ASDIC

Significative Aggregate Flow



Notes about terminology

First a short note about terminology. Similar concepts of aggregated flows exist in other systems, but all vendors seem to have their own terminology.

  • RFC2724 - "aggregate flow"
  • ARGUS - "aggregate"
  • UCSD AutoFocus - "traffic cluster"
  • Netflow - "high-level aggregated traffic collection"
  • Firewalls - "rules" (basically the same concept)
  • "Traffic pattern"
  • "Collection"

Here we try being consequent using the word "aggregate" for short, but sometimes "collection" and "traffic pattern" might be used as well.

ASDIC is the only tool identifying and defining all aggregate flows, and with most other tools you need to define them manually. Hence the need of the prefix "significative". If you define an aggregate yourself, of course you make sure it is significant, else you would not define it in the first place. With a system creating the aggregates for you, significative means that only all the relevant aggregates are defined.

Significative Aggregate Flow

An aggregate flow is a collection of sessions. This is used to group related sessions together.

For example, the tree sessions below from Alice (10.0.5.42) to Bob (172.1.1.12):

  • 10.0.5.42:1234 => 172.1.1.12:80
  • 10.0.5.42:1214 => 172.1.1.12:80
  • 10.0.5.42:1354 => 172.1.1.12:80

are normally collected into the following significative aggregates:

  1. 10.0.5.42 => 172.1.1.12:80
  2. => 172.1.1.12:80
  3. 10.0.5.42 => 172.1.1.12

The significative semantics of those aggregates are:

  1. "Alice surfs to Bob"
  2. "Bob is a web server"
  3. "Alice communicates with Bob"

Aggregates without any significance, i.e. containing random tcp client ports or aggregates unrelated fields, are never created because they does not add any information to the system. The significance of the parts in a session forming an aggregate flow is determined by signal/noise separation by statistics and heuristics, and not by hard-coded rules.
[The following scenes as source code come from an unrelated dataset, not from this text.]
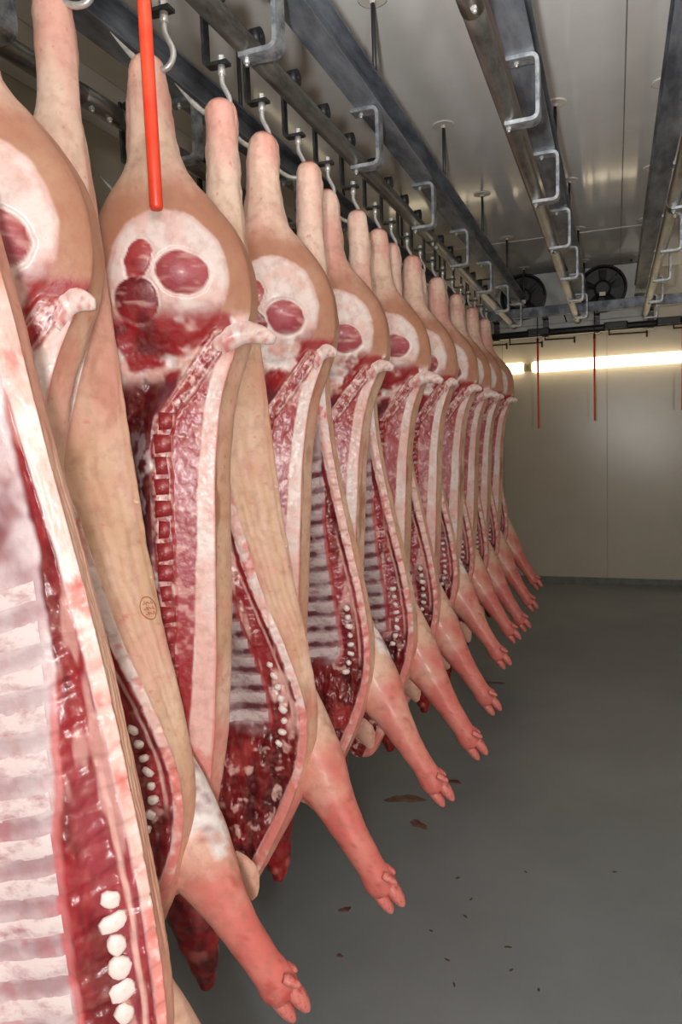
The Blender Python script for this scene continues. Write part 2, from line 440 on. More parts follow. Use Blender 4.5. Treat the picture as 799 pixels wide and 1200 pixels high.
# ------------------------------------------------------------------ red pull rods
def pull(x, y, zb, zt, rad, label, wire=.04):
    r = empty('pull_rod', (x, y, zt)); tag(r, label, 'rod', 'red pull rods under the rails')
    L = zt-zb
    MB().tube([(0, 0, -.03), (0, 0, -L+.006), (0, 0, -L)], [rad, rad, rad*.8], 16).build('rod', 'red', r)
    MB().tube([(0, 0, 0.0), (0, 0, -.05)], rad*1.25, 12).tube([(0, 0, wire), (0, 0, 0)], .005, 8).build('ferrule', 'black', r)
pull(-.86, 1.286, CAM_H+.478, BEAM_B, .0135, 'thick orange-red plastic rod hanging in front of the nearest ham', .0)
pull(-.772, 8.10, CAM_H+.07, RAIL_Z-.14, .010, 'thin red rod hanging before the far wall, leftmost of three', BEAM_B-.1-RAIL_Z+.14)
pull(-.202, 8.10, CAM_H+.125, RAIL_Z-.14, .010, 'thin red rod hanging before the far wall, crossing the long lamp', BEAM_B-.1-RAIL_Z+.14)
pull(.63, 8.10, CAM_H+.19, RAIL_Z-.06, .010, 'thin red rod hanging at the right edge of the picture', BEAM_B-.1-RAIL_Z+.06)

# ------------------------------------------------------------------ half carcasses
C_SKIN = S((233, 196, 172)); C_SKINP = S((230, 170, 154)); C_BROWN = S((182, 126, 98)); C_FAT = S((244, 226, 220))
C_FATP = S((238, 190, 180)); C_RED = S((160, 34, 40)); C_DARK = S((92, 14, 20)); C_MUSC = S((172, 70, 82)); C_PALE = S((214, 196, 198))
C_PURP = S((112, 56, 68)); C_BLOOD = S((120, 8, 12)); C_PINK = S((224, 118, 108)); C_WHITE = S((250, 240, 236))

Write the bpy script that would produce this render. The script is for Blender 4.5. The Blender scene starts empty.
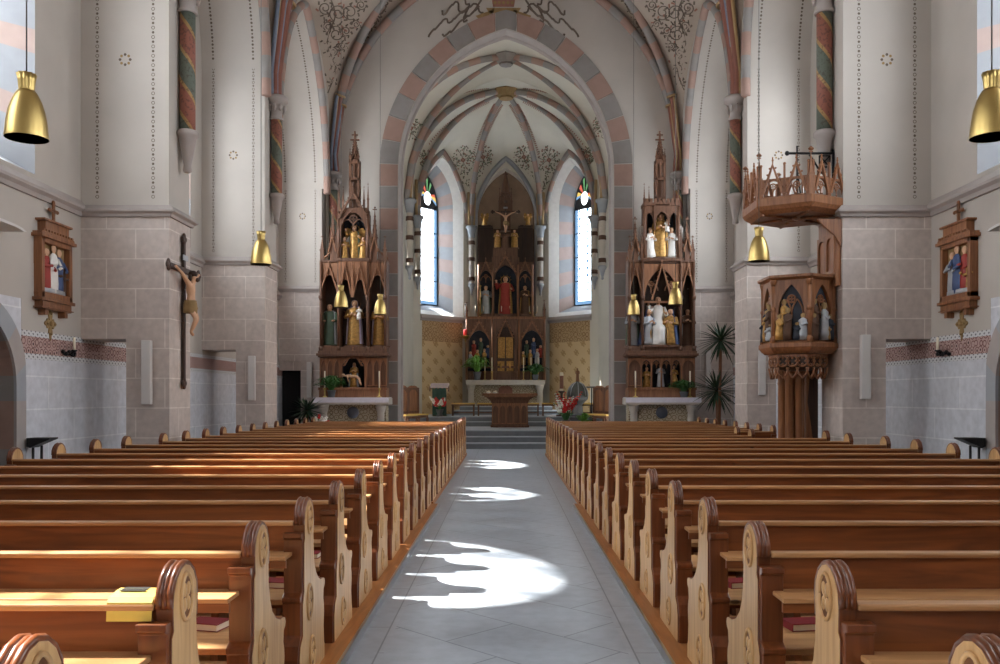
import bpy, math, random
from mathutils import Vector, Matrix
from mathutils.bvhtree import BVHTree
random.seed(7)
S = bpy.context.scene
COL = S.collection
PI = math.pi
F = 867.0          # focal length in pixels
EYE = 1.6

# ------------------------------------------------------------------ materials
def nt(m):
    m.use_nodes = True
    t = m.node_tree
    t.nodes.clear()
    out = t.nodes.new('ShaderNodeOutputMaterial')
    return t, out
def N(t, kind, **kw):
    n = t.nodes.new(kind)
    for k, v in kw.items():
        if k in n.inputs: n.inputs[k].default_value = v
        else: setattr(n, k, v)
    return n
def L(t, a, ao, b, bi): t.links.new(a.outputs[ao], b.inputs[bi])
def srgb(r, g, b):
    f = lambda c: (c/255/12.92) if c/255 <= .04045 else ((c/255+.055)/1.055)**2.4
    return (f(r), f(g), f(b), 1)
def ramp(t, stops, interp='LINEAR'):
    r = t.nodes.new('ShaderNodeValToRGB')
    r.color_ramp.interpolation = interp
    e = r.color_ramp.elements
    while len(e) < len(stops): e.new(0.5)
    for i, (p, c) in enumerate(stops):
        e[i].position = p; e[i].color = c
    return r
def mathn(t, op, a=None, b=None, va=None, vb=None):
    n = t.nodes.new('ShaderNodeMath'); n.operation = op
    if a: t.links.new(a, n.inputs[0])
    elif va is not None: n.inputs[0].default_value = va
    if b: t.links.new(b, n.inputs[1])
    elif vb is not None: n.inputs[1].default_value = vb
    return n.outputs[0]
def mixc(t, fac, a, b):
    n = t.nodes.new('ShaderNodeMix'); n.data_type = 'RGBA'
    for s, i in ((fac, 0), (a, 6), (b, 7)):
        if hasattr(s, 'is_output'): t.links.new(s, n.inputs[i])
        else: n.inputs[i].default_value = s
    return n.outputs[2]
def mat(name, col, rough=.6, var=.12, scale=6.0, metal=0.0, bump=0.0, stretch=(1,1,1), spec=.5, coat=0):
    """plain material: colour with a little noise in it"""
    m = bpy.data.materials.new(name); t, out = nt(m)
    b = N(t, 'ShaderNodeBsdfPrincipled', Roughness=rough, Metallic=metal)
    b.inputs['Specular IOR Level'].default_value = spec
    if coat: b.inputs['Coat Weight'].default_value = coat
    tc = N(t, 'ShaderNodeTexCoord'); mp = N(t, 'ShaderNodeMapping'); mp.inputs['Scale'].default_value = stretch
    nz = N(t, 'ShaderNodeTexNoise', Scale=scale, Detail=5.0)
    L(t, tc, 'Object', mp, 'Vector'); L(t, mp, 'Vector', nz, 'Vector')
    lo = tuple(c*(1-var) for c in col[:3])+(1,); hi = tuple(min(1, c*(1+var)) for c in col[:3])+(1,)
    r = ramp(t, [(.3, lo), (.7, hi)])
    L(t, nz, 'Fac', r, 'Fac'); L(t, r, 'Color', b, 'Base Color')
    if bump:
        bp = N(t, 'ShaderNodeBump', Strength=bump, Distance=.02); L(t, nz, 'Fac', bp, 'Height'); L(t, bp, 'Normal', b, 'Normal')
    L(t, b, 'BSDF', out, 'Surface')
    return m
def brickmat(name, c1, c2, joint, w, h, mortar=.012, rough=.7, mode='wall', rot=0, offset=.5, var=.1, spec=.4):
    m = bpy.data.materials.new(name); t, out = nt(m)
    b = N(t, 'ShaderNodeBsdfPrincipled', Roughness=rough); b.inputs['Specular IOR Level'].default_value = spec
    tc = N(t, 'ShaderNodeTexCoord')
    if mode == 'wall':
        s = N(t, 'ShaderNodeSeparateXYZ'); L(t, tc, 'Object', s, 0)
        u = mathn(t, 'ADD', s.outputs[0], s.outputs[1])
        cb = N(t, 'ShaderNodeCombineXYZ'); t.links.new(u, cb.inputs[0]); L(t, s, 2, cb, 1); vec = cb.outputs[0]
    else:
        mp = N(t, 'ShaderNodeMapping'); mp.inputs['Rotation'].default_value = (0, 0, rot); L(t, tc, 'Object', mp, 'Vector'); vec = mp.outputs[0]
    br = N(t, 'ShaderNodeTexBrick', Color1=c1, Color2=c2, Mortar=joint)
    br.inputs['Scale'].default_value = 1; br.inputs['Mortar Size'].default_value = mortar; br.inputs['Mortar Smooth'].default_value = .2
    br.inputs['Brick Width'].default_value = w; br.inputs['Row Height'].default_value = h; br.offset = offset
    t.links.new(vec, br.inputs['Vector'])
    nz = N(t, 'ShaderNodeTexNoise', Scale=9.0, Detail=6.0); L(t, tc, 'Object', nz, 'Vector')
    r = ramp(t, [(.3, (1-var,)*3+(1,)), (.7, (1+var,)*3+(1,))]); L(t, nz, 'Fac', r, 'Fac')
    mx = t.nodes.new('ShaderNodeMix'); mx.data_type = 'RGBA'; mx.blend_type = 'MULTIPLY'; mx.inputs[0].default_value = 1
    L(t, br, 'Color', mx, 6); L(t, r, 'Color', mx, 7); t.links.new(mx.outputs[2], b.inputs['Base Color'])
    L(t, b, 'BSDF', out, 'Surface')
    return m
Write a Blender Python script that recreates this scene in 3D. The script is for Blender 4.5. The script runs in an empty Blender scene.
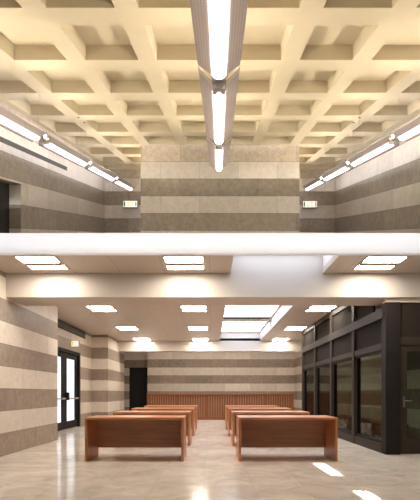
# Two halls of one stone-clad building, one above the other, seen in section:
# below, a meeting hall with desks and a glazed screen; above, a coffered hall whose
# floor, courses and ceiling rise towards the back.
import bpy, math, random
from mathutils import Vector

random.seed(7)
scn = bpy.context.scene
col = scn.collection
R = math.radians

# ------------------------------------------------------------------ render look
scn.view_settings.view_transform = 'Standard'
scn.view_settings.look = 'None'
scn.view_settings.exposure = 0.0
scn.view_settings.gamma = 1.0
scn.view_settings.use_curve_mapping = False
scn.cycles.max_bounces = 10
scn.cycles.diffuse_bounces = 5
scn.cycles.glossy_bounces = 4
scn.cycles.transparent_max_bounces = 12
scn.cycles.sample_clamp_indirect = 6.0
scn.cycles.use_denoising = True

# ------------------------------------------------------------------ places
EYE = 1.12
GRADE = 156.0 / 430.0          # the upper hall climbs towards the back
DRIFT = 7.5 / 430.0            # and its axis runs one degree off


def flat(p):
    return Vector(p)


def ramp(p):
    """upper hall: x across, y along the ramp, z above the ramp line"""
    return Vector((p[0] + DRIFT * p[1], p[1], EYE + p[2] + GRADE * p[1]))


# ------------------------------------------------------------------ materials
def new_mat(name):
    m = bpy.data.materials.new(name)
    m.use_nodes = True
    nt = m.node_tree
    return m, nt, nt.nodes['Principled BSDF']


def simple(name, colour, rough=0.5, metal=0.0, noise=0.0, scale=20.0, spec=0.5):
    m, nt, b = new_mat(name)
    b.inputs['Base Color'].default_value = (*colour, 1)
    b.inputs['Roughness'].default_value = rough
    b.inputs['Metallic'].default_value = metal
    b.inputs['Specular IOR Level'].default_value = spec
    if noise:
        tc = nt.nodes.new('ShaderNodeTexCoord')
        n = nt.nodes.new('ShaderNodeTexNoise')
        n.inputs['Scale'].default_value = scale
        n.inputs['Detail'].default_value = 5
        nt.links.new(tc.outputs['Object'], n.inputs['Vector'])
        mx = nt.nodes.new('ShaderNodeMix'); mx.data_type = 'RGBA'
        mx.inputs[6].default_value = (*[c * (1 - noise) for c in colour], 1)
        mx.inputs[7].default_value = (*[min(1, c * (1 + noise)) for c in colour], 1)
        nt.links.new(n.outputs['Fac'], mx.inputs[0])
        nt.links.new(mx.outputs[2], b.inputs['Base Color'])
    return m


def glow(name, colour, strength):
    m, nt, b = new_mat(name)
    b.inputs['Base Color'].default_value = (*[0.5 * c for c in colour], 1)
    b.inputs['Emission Color'].default_value = (*colour, 1)
    b.inputs['Emission Strength'].default_value = strength
    return m


def mnode(nt, op, a, b=None, c=None):
    n = nt.nodes.new('ShaderNodeMath'); n.operation = op
    for i, v in enumerate((a, b, c)):
        if v is None:
            continue
        if isinstance(v, (int, float)):
            n.inputs[i].default_value = v
        else:
            nt.links.new(v, n.inputs[i])
    return n.outputs[0]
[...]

Aggregates have primary two benefits:

  • They pinpoint the semantics of the traffic flow
  • They don't grow in numbers as the sessions does

Aggregates can be hierarchical. In this example, aggregate 1 is a sub-aggregate of aggregate 2 and 3. Aggregate 2 and 3 are said to be meta aggregates, or "aggregates of aggregates". It will be more obvious when there are more sessions involved, creating more aggregates. With only three sessions as here, it's not possible to draw any conclusions of aggregates at all. This is just an example.

Summary

An aggregate flow can be seen as what a firewall rule would look like, if to enclose the traffic in question, but nothing else.